While the original rendition was essentially engineered to go fast in a straight line, today’s Dodge Challenger rides on modern underpinnings that help keep the rear-drive coupe’s tires planted firmly to the pavement through the curves as well. To this end, a full assortment of standard chassis control systems, including stability and traction control, are included. Unlike the Dodge Charger, however, the Challenger does not offer all-wheel-drive for added grip on wet roads. An optional Super Sport options group ratchets up the handling prowess of the base version, while a Super Track Pak does the same for the R/T. The SRT8 features a truly corner-hugging (albeit stiff-riding) suspension, and oversized brakes with red-painted Brembo calipers.

Going a step further, the 2011 Dodge Challenger offers a unique Drag Pack configuration that’s created specifically for sanctioned NHRA Stock and Super Stock drag-race classes. Only 70 models will be built and they’ll come powered by the 2010 Dodge Viper’s 8.4-liter V-10 engine and a two-speed automatic drag-race-oriented transmission. It features competition wheels and tires, a Mopar solid rear axle with performance gear ratio, and a fuel cell-based fuel system. It also loses myriad items like the back seat, windshield wipers, heater/air conditioning, and power steering. An optional Competition Package includes an eight-point roll cage, six-point safety harness and a mesh window net. Clearly this version is not built for commuting.

The Dodge Challenger’s interior treatment is subdued, yet gathers inspiration from the 1970 original; a new steering wheel with integrated controls and upgraded gauges tries unsuccessfully to detract attention inside from what remains an underwhelming abundance of cheap-feeling plastic. The back seat is sufficiently roomy, yet entry and exit is obviously hampered by the absence of rear doors. The SRT8 features bolstered leather sport seats and a reconfigurable display affords instant feedback on 0–to-60 mph acceleration, 60–to-0 mph braking, cornering g-forces and quarter-mile times.

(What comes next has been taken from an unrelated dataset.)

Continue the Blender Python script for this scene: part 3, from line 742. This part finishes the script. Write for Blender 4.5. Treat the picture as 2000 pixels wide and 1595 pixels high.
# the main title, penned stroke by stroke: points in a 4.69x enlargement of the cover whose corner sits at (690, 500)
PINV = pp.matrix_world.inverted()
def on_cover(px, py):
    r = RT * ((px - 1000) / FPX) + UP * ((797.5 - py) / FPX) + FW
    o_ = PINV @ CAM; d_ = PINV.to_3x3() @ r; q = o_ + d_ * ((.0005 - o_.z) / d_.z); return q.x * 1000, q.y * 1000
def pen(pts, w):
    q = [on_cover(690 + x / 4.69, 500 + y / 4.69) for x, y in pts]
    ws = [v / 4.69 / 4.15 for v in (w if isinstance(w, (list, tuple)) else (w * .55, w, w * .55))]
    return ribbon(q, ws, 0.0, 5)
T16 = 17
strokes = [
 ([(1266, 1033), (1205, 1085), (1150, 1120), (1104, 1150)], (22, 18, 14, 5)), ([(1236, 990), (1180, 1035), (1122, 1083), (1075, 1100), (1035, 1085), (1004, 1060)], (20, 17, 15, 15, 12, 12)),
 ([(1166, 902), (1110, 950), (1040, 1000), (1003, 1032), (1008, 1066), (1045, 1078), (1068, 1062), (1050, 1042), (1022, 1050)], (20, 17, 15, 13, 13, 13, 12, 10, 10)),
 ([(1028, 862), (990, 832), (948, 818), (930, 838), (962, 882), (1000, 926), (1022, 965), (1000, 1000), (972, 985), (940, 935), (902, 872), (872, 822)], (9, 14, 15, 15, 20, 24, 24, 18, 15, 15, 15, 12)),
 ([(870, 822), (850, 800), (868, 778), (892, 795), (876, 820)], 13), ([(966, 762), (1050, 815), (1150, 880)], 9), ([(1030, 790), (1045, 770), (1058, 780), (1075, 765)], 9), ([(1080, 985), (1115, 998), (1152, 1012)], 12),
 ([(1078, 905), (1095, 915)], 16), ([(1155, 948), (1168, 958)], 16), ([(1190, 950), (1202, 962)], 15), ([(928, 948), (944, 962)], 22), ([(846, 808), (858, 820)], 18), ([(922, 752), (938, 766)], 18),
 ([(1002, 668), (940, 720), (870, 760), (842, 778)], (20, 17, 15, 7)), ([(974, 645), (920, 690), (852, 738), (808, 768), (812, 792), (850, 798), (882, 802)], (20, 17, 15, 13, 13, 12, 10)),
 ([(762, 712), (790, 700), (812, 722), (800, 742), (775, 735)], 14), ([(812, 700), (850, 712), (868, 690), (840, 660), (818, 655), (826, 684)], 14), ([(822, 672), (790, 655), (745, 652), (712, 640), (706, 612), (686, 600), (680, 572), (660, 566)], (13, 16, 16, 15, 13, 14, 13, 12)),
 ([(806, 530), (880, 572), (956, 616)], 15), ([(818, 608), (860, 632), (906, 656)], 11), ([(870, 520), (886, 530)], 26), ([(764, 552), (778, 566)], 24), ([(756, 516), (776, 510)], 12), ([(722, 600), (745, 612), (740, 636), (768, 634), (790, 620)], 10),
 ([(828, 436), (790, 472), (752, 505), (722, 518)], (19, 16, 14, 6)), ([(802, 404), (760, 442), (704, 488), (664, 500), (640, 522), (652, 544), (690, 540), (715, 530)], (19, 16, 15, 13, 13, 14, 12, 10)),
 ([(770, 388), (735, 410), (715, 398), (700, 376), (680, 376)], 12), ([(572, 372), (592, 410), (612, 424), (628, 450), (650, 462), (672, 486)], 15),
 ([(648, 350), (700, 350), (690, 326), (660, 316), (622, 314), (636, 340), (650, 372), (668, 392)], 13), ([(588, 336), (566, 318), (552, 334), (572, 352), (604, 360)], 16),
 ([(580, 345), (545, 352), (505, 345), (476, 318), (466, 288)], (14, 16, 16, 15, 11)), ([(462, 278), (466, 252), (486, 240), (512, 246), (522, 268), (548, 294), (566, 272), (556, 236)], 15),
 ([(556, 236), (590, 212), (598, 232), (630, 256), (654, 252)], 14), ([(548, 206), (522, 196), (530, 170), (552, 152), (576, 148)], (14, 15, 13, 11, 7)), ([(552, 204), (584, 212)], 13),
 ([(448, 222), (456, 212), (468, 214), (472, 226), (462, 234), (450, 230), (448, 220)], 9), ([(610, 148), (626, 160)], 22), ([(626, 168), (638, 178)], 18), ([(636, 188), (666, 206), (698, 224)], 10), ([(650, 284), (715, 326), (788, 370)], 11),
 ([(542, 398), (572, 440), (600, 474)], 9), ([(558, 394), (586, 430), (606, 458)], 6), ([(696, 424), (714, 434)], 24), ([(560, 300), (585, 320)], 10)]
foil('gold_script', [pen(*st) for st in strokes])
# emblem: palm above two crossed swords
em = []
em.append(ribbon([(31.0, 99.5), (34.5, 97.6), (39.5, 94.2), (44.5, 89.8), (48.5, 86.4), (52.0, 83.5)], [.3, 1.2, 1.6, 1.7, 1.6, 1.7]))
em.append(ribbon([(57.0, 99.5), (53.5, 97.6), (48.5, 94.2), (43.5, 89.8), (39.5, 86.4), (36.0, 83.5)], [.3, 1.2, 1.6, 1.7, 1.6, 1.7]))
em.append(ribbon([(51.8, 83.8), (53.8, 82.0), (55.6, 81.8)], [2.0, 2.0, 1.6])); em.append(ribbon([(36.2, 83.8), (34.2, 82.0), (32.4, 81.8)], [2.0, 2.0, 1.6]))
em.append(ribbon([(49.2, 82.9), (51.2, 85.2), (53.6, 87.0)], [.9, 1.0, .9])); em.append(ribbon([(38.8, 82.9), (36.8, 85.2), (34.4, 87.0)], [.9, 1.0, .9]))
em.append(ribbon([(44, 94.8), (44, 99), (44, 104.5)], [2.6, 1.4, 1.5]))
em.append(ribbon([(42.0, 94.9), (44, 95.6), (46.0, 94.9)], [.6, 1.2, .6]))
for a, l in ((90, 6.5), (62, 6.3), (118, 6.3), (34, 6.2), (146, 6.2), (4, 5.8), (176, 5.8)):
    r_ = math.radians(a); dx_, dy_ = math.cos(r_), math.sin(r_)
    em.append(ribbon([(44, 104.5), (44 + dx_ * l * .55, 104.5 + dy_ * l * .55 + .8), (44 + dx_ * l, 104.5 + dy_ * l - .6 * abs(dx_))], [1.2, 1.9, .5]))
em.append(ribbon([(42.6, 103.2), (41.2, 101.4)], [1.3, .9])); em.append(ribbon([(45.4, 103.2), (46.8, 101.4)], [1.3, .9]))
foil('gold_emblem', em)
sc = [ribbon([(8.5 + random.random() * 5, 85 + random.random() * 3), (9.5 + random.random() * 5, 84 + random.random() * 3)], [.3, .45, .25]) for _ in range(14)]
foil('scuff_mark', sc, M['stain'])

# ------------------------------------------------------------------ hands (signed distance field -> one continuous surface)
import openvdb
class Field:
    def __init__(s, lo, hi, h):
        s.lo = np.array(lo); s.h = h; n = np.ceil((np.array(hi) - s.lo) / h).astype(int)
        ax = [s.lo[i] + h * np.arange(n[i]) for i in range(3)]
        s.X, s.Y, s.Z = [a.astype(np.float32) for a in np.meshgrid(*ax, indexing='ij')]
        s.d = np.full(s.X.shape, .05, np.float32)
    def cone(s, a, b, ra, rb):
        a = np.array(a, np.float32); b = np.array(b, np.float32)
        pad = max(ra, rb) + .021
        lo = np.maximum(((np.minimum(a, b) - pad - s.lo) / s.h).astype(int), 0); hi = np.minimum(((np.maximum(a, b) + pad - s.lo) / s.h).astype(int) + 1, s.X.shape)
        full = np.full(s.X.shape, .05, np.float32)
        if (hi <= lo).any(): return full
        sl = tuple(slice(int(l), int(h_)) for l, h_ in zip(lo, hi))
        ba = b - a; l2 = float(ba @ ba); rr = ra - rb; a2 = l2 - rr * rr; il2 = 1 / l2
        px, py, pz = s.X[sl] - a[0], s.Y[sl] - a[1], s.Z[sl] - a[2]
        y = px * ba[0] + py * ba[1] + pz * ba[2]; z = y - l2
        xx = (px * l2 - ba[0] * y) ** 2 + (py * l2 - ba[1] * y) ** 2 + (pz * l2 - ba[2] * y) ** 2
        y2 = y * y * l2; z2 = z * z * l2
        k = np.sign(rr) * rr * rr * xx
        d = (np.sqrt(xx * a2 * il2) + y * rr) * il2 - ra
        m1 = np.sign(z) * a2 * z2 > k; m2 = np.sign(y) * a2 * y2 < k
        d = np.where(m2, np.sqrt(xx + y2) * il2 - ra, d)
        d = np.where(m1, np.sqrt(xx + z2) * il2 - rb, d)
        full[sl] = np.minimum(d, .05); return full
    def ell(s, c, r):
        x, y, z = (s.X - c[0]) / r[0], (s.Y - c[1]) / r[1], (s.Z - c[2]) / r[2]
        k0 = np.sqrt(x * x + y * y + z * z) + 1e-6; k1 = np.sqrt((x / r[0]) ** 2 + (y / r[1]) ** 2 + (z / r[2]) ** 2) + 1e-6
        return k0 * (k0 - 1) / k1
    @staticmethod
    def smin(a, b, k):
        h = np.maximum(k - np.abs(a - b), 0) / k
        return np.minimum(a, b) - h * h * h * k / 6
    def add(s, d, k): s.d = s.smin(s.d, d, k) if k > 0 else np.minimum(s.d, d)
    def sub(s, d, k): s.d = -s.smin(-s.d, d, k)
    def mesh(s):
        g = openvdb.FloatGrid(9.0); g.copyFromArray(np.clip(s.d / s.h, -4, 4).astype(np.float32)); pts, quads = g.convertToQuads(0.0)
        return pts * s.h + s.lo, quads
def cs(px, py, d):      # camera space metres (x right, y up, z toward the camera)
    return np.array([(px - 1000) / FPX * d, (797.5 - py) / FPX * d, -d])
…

It’s outward appearance may be backward looking, but the Dodge Challenger offers a complete assortment of the latest features, including side-curtain airbags that cover both rows of seats. Available tech-based features include keyless entry/ starting, the UConnect hands-free Bluetooth cell-phone interface and an available navigation system with a 30-gigabyte hard-drive for digital media storage.

With Chrysler’s future seeming reasonably secure under the helm of Italy’s Fiat Group, the Challenger is a welcome remainder of the Golden Age of the U.S. automobile industry in general and the Dodge brand in particular.

Dodge Challenger Quick Facts

Engine: 3.6 Liter V6, 5.7-Liter V8, 6.4 Liter V8
Horsepower: 305 @ 6,350, 376 @ 5,150, 470 @ 6,000
Torque: 268 @ 4,800, 410 @ 4.300, 470 @ 4,200
City/Highway: MPG 14/23-18/27
Transmission: 5-Spd Automatic, 6-Spd Manual
Drive: Rear
Wheelbase: 116.0 in
Overall Length: 197.7 in
Width: 75.7 in
Height: 57.3 in
Curb Weight: 3,834 lbs
MSRP: $24,670-$42,555

Did You Know?

The original Challenger enjoyed a short production run from 1970 through 1974 and was based on the Plymouth Barracuda, though it came with added interior room by virtue of a longer wheelbase. It initially offered an array of available engines, from a 145-horsepower six-cylinder to a 425-horsepower HEMI V8, though power plant offerings would narrow in subsequent years to include a choice of two moderately powered V8s. Like most other muscle cars of the era it would eventually fall victim to high insurance rates and an oil-embargo-induced market switch to smaller and more fuel-efficient models. About 188,600 Challengers were sold during its five-year run. Between 1978 and 1984 the Challenger name would later be applied to an angularly styled four-cylinder coupe sourced from Mitsubishi; it was also sold through Plymouth dealers as the Sapporo.